▶ PROBLEM DETAILS: Could you print all the entries exactly?

▶ DATASET EXCERPTS:
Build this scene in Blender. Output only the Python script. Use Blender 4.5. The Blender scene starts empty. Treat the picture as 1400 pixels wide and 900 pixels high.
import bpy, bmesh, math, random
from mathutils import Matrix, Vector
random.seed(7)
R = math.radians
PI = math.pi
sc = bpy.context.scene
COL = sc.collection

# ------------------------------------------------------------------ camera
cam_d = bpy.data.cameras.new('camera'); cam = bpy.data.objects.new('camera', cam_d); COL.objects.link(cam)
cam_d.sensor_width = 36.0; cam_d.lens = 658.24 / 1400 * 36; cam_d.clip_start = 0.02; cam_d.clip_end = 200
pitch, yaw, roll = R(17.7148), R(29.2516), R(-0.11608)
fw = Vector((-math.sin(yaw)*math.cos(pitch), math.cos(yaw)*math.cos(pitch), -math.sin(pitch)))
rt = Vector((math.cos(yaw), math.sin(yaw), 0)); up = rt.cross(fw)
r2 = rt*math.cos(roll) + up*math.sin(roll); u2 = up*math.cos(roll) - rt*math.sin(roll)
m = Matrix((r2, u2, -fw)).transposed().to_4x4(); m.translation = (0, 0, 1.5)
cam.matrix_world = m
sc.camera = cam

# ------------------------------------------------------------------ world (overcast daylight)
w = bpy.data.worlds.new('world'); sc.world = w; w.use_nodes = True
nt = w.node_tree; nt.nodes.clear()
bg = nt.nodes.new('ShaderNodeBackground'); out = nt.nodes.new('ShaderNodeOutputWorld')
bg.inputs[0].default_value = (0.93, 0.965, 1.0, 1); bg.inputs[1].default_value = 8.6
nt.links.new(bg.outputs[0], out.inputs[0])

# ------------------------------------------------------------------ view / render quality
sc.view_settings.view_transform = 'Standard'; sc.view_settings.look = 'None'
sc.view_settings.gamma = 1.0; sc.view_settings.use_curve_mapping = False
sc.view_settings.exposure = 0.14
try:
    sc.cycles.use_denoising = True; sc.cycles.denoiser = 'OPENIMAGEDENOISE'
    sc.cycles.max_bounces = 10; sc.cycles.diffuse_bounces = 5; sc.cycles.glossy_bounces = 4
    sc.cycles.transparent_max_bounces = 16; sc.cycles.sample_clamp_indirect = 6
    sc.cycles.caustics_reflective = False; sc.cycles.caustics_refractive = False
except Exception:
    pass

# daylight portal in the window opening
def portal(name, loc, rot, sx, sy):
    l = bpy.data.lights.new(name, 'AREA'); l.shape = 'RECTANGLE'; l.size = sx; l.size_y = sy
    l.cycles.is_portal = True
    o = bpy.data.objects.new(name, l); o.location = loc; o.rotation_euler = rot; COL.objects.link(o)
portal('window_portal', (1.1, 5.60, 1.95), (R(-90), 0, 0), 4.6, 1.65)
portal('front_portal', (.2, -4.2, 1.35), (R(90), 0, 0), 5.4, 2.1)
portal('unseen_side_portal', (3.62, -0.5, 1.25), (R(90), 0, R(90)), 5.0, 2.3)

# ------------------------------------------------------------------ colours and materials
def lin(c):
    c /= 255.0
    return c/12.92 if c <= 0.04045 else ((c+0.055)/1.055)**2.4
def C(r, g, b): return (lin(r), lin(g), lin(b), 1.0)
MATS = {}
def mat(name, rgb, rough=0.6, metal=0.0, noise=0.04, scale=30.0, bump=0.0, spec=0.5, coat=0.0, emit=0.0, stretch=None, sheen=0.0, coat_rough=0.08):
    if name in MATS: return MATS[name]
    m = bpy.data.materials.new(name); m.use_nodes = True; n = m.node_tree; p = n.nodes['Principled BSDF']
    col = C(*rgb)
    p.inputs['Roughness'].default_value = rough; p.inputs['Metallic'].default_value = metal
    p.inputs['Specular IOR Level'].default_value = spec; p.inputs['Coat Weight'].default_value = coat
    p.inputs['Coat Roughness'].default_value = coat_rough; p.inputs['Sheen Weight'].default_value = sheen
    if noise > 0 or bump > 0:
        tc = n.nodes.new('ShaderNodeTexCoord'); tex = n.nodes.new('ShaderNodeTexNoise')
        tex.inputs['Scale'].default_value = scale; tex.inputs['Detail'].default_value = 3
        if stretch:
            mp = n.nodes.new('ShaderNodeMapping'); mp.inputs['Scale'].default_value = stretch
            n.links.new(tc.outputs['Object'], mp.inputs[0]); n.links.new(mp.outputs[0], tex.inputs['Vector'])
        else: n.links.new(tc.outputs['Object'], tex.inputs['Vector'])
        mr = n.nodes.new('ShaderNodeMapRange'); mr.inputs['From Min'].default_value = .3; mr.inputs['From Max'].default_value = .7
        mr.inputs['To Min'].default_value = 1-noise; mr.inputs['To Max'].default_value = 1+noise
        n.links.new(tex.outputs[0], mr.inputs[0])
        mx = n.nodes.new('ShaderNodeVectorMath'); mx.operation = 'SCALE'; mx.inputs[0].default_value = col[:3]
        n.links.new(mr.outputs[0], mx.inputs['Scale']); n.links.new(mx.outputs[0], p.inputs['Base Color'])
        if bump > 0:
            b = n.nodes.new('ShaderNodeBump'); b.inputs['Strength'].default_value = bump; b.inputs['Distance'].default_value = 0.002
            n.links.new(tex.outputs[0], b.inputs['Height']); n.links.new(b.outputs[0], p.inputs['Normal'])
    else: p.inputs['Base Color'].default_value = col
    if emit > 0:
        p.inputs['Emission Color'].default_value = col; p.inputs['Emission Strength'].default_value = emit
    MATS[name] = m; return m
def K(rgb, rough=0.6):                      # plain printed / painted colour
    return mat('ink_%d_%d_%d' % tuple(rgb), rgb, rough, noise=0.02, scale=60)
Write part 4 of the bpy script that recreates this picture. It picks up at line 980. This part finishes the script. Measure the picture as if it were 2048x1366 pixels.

▶ RESULT OF THE EXERCISE:
Build this scene in Blender. Output only the Python script. Use Blender 4.5. The Blender scene starts empty. Treat the picture as 1400 pixels wide and 900 pixels high.
import bpy, bmesh, math, random
from mathutils import Matrix, Vector
random.seed(7)
R = math.radians
PI = math.pi
sc = bpy.context.scene
COL = sc.collection

# ------------------------------------------------------------------ camera
cam_d = bpy.data.cameras.new('camera'); cam = bpy.data.objects.new('camera', cam_d); COL.objects.link(cam)
cam_d.sensor_width = 36.0; cam_d.lens = 658.24 / 1400 * 36; cam_d.clip_start = 0.02; cam_d.clip_end = 200
pitch, yaw, roll = R(17.7148), R(29.2516), R(-0.11608)
fw = Vector((-math.sin(yaw)*math.cos(pitch), math.cos(yaw)*math.cos(pitch), -math.sin(pitch)))
rt = Vector((math.cos(yaw), math.sin(yaw), 0)); up = rt.cross(fw)
r2 = rt*math.cos(roll) + up*math.sin(roll); u2 = up*math.cos(roll) - rt*math.sin(roll)
m = Matrix((r2, u2, -fw)).transposed().to_4x4(); m.translation = (0, 0, 1.5)
cam.matrix_world = m
sc.camera = cam

# ------------------------------------------------------------------ world (overcast daylight)
w = bpy.data.worlds.new('world'); sc.world = w; w.use_nodes = True
nt = w.node_tree; nt.nodes.clear()
bg = nt.nodes.new('ShaderNodeBackground'); out = nt.nodes.new('ShaderNodeOutputWorld')
bg.inputs[0].default_value = (0.93, 0.965, 1.0, 1); bg.inputs[1].default_value = 8.6
nt.links.new(bg.outputs[0], out.inputs[0])

# ------------------------------------------------------------------ view / render quality
sc.view_settings.view_transform = 'Standard'; sc.view_settings.look = 'None'
sc.view_settings.gamma = 1.0; sc.view_settings.use_curve_mapping = False
sc.view_settings.exposure = 0.14
try:
    sc.cycles.use_denoising = True; sc.cycles.denoiser = 'OPENIMAGEDENOISE'
    sc.cycles.max_bounces = 10; sc.cycles.diffuse_bounces = 5; sc.cycles.glossy_bounces = 4
    sc.cycles.transparent_max_bounces = 16; sc.cycles.sample_clamp_indirect = 6
    sc.cycles.caustics_reflective = False; sc.cycles.caustics_refractive = False
except Exception:
    pass

# daylight portal in the window opening
def portal(name, loc, rot, sx, sy):
    l = bpy.data.lights.new(name, 'AREA'); l.shape = 'RECTANGLE'; l.size = sx; l.size_y = sy
    l.cycles.is_portal = True
    o = bpy.data.objects.new(name, l); o.location = loc; o.rotation_euler = rot; COL.objects.link(o)
portal('window_portal', (1.1, 5.60, 1.95), (R(-90), 0, 0), 4.6, 1.65)
portal('front_portal', (.2, -4.2, 1.35), (R(90), 0, 0), 5.4, 2.1)
portal('unseen_side_portal', (3.62, -0.5, 1.25), (R(90), 0, R(90)), 5.0, 2.3)

# ------------------------------------------------------------------ colours and materials
def lin(c):
    c /= 255.0
    return c/12.92 if c <= 0.04045 else ((c+0.055)/1.055)**2.4
def C(r, g, b): return (lin(r), lin(g), lin(b), 1.0)
MATS = {}
def mat(name, rgb, rough=0.6, metal=0.0, noise=0.04, scale=30.0, bump=0.0, spec=0.5, coat=0.0, emit=0.0, stretch=None, sheen=0.0, coat_rough=0.08):
    if name in MATS: return MATS[name]
    m = bpy.data.materials.new(name); m.use_nodes = True; n = m.node_tree; p = n.nodes['Principled BSDF']
    col = C(*rgb)
    p.inputs['Roughness'].default_value = rough; p.inputs['Metallic'].default_value = metal
    p.inputs['Specular IOR Level'].default_value = spec; p.inputs['Coat Weight'].default_value = coat
    p.inputs['Coat Roughness'].default_value = coat_rough; p.inputs['Sheen Weight'].default_value = sheen
    if noise > 0 or bump > 0:
        tc = n.nodes.new('ShaderNodeTexCoord'); tex = n.nodes.new('ShaderNodeTexNoise')
        tex.inputs['Scale'].default_value = scale; tex.inputs['Detail'].default_value = 3
        if stretch:
            mp = n.nodes.new('ShaderNodeMapping'); mp.inputs['Scale'].default_value = stretch
            n.links.new(tc.outputs['Object'], mp.inputs[0]); n.links.new(mp.outputs[0], tex.inputs['Vector'])
        else: n.links.new(tc.outputs['Object'], tex.inputs['Vector'])
        mr = n.nodes.new('ShaderNodeMapRange'); mr.inputs['From Min'].default_value = .3; mr.inputs['From Max'].default_value = .7
        mr.inputs['To Min'].default_value = 1-noise; mr.inputs['To Max'].default_value = 1+noise
        n.links.new(tex.outputs[0], mr.inputs[0])
        mx = n.nodes.new('ShaderNodeVectorMath'); mx.operation = 'SCALE'; mx.inputs[0].default_value = col[:3]
        n.links.new(mr.outputs[0], mx.inputs['Scale']); n.links.new(mx.outputs[0], p.inputs['Base Color'])
        if bump > 0:
            b = n.nodes.new('ShaderNodeBump'); b.inputs['Strength'].default_value = bump; b.inputs['Distance'].default_value = 0.002
            n.links.new(tex.outputs[0], b.inputs['Height']); n.links.new(b.outputs[0], p.inputs['Normal'])
    else: p.inputs['Base Color'].default_value = col
    if emit > 0:
        p.inputs['Emission Color'].default_value = col; p.inputs['Emission Strength'].default_value = emit
    MATS[name] = m; return m
def K(rgb, rough=0.6):                      # plain printed / painted colour
    return mat('ink_%d_%d_%d' % tuple(rgb), rgb, rough, noise=0.02, scale=60)
Write part 4 of the bpy script that recreates this picture. It picks up at line 980. This part finishes the script. Measure the picture as if it were 2048x1366 pixels.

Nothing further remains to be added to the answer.